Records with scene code
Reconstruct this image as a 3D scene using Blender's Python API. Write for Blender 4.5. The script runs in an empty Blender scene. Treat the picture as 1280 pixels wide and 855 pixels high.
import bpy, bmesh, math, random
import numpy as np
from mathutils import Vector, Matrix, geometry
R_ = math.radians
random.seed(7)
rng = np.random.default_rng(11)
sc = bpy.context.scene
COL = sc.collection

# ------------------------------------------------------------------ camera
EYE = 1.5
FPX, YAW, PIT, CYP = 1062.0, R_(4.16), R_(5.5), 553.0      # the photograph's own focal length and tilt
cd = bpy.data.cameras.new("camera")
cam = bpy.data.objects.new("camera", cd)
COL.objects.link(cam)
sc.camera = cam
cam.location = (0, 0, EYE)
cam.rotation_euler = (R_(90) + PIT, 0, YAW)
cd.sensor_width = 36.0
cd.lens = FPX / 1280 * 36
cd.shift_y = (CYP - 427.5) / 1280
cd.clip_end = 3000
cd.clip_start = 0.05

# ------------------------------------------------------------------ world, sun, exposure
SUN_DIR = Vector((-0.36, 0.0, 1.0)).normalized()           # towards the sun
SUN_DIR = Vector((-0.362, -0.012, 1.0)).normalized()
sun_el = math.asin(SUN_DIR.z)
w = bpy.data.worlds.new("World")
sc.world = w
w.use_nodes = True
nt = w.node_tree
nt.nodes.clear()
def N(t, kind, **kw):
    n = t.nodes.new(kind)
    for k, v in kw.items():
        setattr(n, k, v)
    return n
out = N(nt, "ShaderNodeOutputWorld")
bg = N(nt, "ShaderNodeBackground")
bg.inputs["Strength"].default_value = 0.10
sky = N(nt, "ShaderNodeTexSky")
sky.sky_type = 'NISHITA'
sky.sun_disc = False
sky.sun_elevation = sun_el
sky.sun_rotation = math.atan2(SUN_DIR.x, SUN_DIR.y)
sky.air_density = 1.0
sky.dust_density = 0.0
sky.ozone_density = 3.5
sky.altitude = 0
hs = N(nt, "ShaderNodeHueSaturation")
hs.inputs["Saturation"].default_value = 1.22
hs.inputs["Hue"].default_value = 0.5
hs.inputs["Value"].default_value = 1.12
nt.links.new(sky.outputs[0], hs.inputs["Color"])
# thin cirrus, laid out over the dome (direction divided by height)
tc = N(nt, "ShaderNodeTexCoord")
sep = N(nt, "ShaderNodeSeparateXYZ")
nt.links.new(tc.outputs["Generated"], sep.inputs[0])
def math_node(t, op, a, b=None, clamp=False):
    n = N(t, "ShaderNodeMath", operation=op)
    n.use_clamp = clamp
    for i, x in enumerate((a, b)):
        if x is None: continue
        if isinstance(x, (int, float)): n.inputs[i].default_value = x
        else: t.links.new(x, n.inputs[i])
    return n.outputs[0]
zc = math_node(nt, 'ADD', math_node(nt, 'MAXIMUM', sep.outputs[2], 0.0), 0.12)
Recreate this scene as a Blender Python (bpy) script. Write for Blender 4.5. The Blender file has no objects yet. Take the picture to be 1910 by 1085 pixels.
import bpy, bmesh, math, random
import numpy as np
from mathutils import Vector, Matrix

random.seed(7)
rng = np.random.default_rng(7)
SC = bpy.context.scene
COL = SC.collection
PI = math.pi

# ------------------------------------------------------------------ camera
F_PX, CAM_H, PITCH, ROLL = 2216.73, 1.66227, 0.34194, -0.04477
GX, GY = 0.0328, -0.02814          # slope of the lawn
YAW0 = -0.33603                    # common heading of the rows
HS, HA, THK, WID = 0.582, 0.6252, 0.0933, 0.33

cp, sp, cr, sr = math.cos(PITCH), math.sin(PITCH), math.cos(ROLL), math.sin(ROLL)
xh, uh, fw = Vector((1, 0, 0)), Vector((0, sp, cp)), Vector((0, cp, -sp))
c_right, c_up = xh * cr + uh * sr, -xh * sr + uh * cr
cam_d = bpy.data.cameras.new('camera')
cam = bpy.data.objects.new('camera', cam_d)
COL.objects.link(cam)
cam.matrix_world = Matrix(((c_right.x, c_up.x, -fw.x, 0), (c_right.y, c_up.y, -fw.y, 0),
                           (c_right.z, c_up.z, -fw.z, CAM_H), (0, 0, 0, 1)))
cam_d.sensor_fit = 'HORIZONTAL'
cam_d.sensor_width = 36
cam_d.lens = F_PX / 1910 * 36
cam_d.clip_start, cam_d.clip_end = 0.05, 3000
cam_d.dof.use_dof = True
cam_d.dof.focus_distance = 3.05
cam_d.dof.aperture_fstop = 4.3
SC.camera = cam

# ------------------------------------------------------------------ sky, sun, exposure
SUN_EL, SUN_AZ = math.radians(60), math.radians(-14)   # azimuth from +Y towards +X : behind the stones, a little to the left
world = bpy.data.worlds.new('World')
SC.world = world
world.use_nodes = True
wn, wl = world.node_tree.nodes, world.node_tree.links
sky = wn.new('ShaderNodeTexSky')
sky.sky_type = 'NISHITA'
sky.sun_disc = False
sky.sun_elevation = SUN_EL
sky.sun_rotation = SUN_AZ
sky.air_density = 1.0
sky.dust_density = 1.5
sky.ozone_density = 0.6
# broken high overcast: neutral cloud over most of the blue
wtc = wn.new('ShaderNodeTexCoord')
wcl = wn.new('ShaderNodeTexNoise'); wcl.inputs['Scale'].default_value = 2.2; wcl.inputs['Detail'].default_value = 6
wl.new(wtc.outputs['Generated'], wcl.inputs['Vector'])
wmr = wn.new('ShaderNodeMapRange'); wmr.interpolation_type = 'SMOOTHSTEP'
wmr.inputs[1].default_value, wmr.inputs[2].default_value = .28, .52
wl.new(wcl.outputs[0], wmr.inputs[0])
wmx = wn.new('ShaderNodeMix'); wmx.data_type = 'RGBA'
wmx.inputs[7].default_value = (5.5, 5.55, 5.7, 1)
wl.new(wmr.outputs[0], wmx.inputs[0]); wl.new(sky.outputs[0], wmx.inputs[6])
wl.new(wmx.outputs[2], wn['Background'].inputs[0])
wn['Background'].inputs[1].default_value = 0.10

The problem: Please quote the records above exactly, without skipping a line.

Output for this exercise:
Reconstruct this image as a 3D scene using Blender's Python API. Write for Blender 4.5. The script runs in an empty Blender scene. Treat the picture as 1280 pixels wide and 855 pixels high.
import bpy, bmesh, math, random
import numpy as np
from mathutils import Vector, Matrix, geometry
R_ = math.radians
random.seed(7)
rng = np.random.default_rng(11)
sc = bpy.context.scene
COL = sc.collection

# ------------------------------------------------------------------ camera
EYE = 1.5
FPX, YAW, PIT, CYP = 1062.0, R_(4.16), R_(5.5), 553.0      # the photograph's own focal length and tilt
cd = bpy.data.cameras.new("camera")
cam = bpy.data.objects.new("camera", cd)
COL.objects.link(cam)
sc.camera = cam
cam.location = (0, 0, EYE)
cam.rotation_euler = (R_(90) + PIT, 0, YAW)
cd.sensor_width = 36.0
cd.lens = FPX / 1280 * 36
cd.shift_y = (CYP - 427.5) / 1280
cd.clip_end = 3000
cd.clip_start = 0.05

# ------------------------------------------------------------------ world, sun, exposure
SUN_DIR = Vector((-0.36, 0.0, 1.0)).normalized()           # towards the sun
SUN_DIR = Vector((-0.362, -0.012, 1.0)).normalized()
sun_el = math.asin(SUN_DIR.z)
w = bpy.data.worlds.new("World")
sc.world = w
w.use_nodes = True
nt = w.node_tree
nt.nodes.clear()
def N(t, kind, **kw):
    n = t.nodes.new(kind)
    for k, v in kw.items():
        setattr(n, k, v)
    return n
out = N(nt, "ShaderNodeOutputWorld")
bg = N(nt, "ShaderNodeBackground")
bg.inputs["Strength"].default_value = 0.10
sky = N(nt, "ShaderNodeTexSky")
sky.sky_type = 'NISHITA'
sky.sun_disc = False
sky.sun_elevation = sun_el
sky.sun_rotation = math.atan2(SUN_DIR.x, SUN_DIR.y)
sky.air_density = 1.0
sky.dust_density = 0.0
sky.ozone_density = 3.5
sky.altitude = 0
hs = N(nt, "ShaderNodeHueSaturation")
hs.inputs["Saturation"].default_value = 1.22
hs.inputs["Hue"].default_value = 0.5
hs.inputs["Value"].default_value = 1.12
nt.links.new(sky.outputs[0], hs.inputs["Color"])
# thin cirrus, laid out over the dome (direction divided by height)
tc = N(nt, "ShaderNodeTexCoord")
sep = N(nt, "ShaderNodeSeparateXYZ")
nt.links.new(tc.outputs["Generated"], sep.inputs[0])
def math_node(t, op, a, b=None, clamp=False):
    n = N(t, "ShaderNodeMath", operation=op)
    n.use_clamp = clamp
    for i, x in enumerate((a, b)):
        if x is None: continue
        if isinstance(x, (int, float)): n.inputs[i].default_value = x
        else: t.links.new(x, n.inputs[i])
    return n.outputs[0]
zc = math_node(nt, 'ADD', math_node(nt, 'MAXIMUM', sep.outputs[2], 0.0), 0.12)
Recreate this scene as a Blender Python (bpy) script. Write for Blender 4.5. The Blender file has no objects yet. Take the picture to be 1910 by 1085 pixels.
import bpy, bmesh, math, random
import numpy as np
from mathutils import Vector, Matrix

random.seed(7)
rng = np.random.default_rng(7)
SC = bpy.context.scene
COL = SC.collection
PI = math.pi

# ------------------------------------------------------------------ camera
F_PX, CAM_H, PITCH, ROLL = 2216.73, 1.66227, 0.34194, -0.04477
GX, GY = 0.0328, -0.02814          # slope of the lawn
YAW0 = -0.33603                    # common heading of the rows
HS, HA, THK, WID = 0.582, 0.6252, 0.0933, 0.33

cp, sp, cr, sr = math.cos(PITCH), math.sin(PITCH), math.cos(ROLL), math.sin(ROLL)
xh, uh, fw = Vector((1, 0, 0)), Vector((0, sp, cp)), Vector((0, cp, -sp))
c_right, c_up = xh * cr + uh * sr, -xh * sr + uh * cr
cam_d = bpy.data.cameras.new('camera')
cam = bpy.data.objects.new('camera', cam_d)
COL.objects.link(cam)
cam.matrix_world = Matrix(((c_right.x, c_up.x, -fw.x, 0), (c_right.y, c_up.y, -fw.y, 0),
                           (c_right.z, c_up.z, -fw.z, CAM_H), (0, 0, 0, 1)))
cam_d.sensor_fit = 'HORIZONTAL'
cam_d.sensor_width = 36
cam_d.lens = F_PX / 1910 * 36
cam_d.clip_start, cam_d.clip_end = 0.05, 3000
cam_d.dof.use_dof = True
cam_d.dof.focus_distance = 3.05
cam_d.dof.aperture_fstop = 4.3
SC.camera = cam

# ------------------------------------------------------------------ sky, sun, exposure
SUN_EL, SUN_AZ = math.radians(60), math.radians(-14)   # azimuth from +Y towards +X : behind the stones, a little to the left
world = bpy.data.worlds.new('World')
SC.world = world
world.use_nodes = True
wn, wl = world.node_tree.nodes, world.node_tree.links
sky = wn.new('ShaderNodeTexSky')
sky.sky_type = 'NISHITA'
sky.sun_disc = False
sky.sun_elevation = SUN_EL
sky.sun_rotation = SUN_AZ
sky.air_density = 1.0
sky.dust_density = 1.5
sky.ozone_density = 0.6
# broken high overcast: neutral cloud over most of the blue
wtc = wn.new('ShaderNodeTexCoord')
wcl = wn.new('ShaderNodeTexNoise'); wcl.inputs['Scale'].default_value = 2.2; wcl.inputs['Detail'].default_value = 6
wl.new(wtc.outputs['Generated'], wcl.inputs['Vector'])
wmr = wn.new('ShaderNodeMapRange'); wmr.interpolation_type = 'SMOOTHSTEP'
wmr.inputs[1].default_value, wmr.inputs[2].default_value = .28, .52
wl.new(wcl.outputs[0], wmr.inputs[0])
wmx = wn.new('ShaderNodeMix'); wmx.data_type = 'RGBA'
wmx.inputs[7].default_value = (5.5, 5.55, 5.7, 1)
wl.new(wmr.outputs[0], wmx.inputs[0]); wl.new(sky.outputs[0], wmx.inputs[6])
wl.new(wmx.outputs[2], wn['Background'].inputs[0])
wn['Background'].inputs[1].default_value = 0.10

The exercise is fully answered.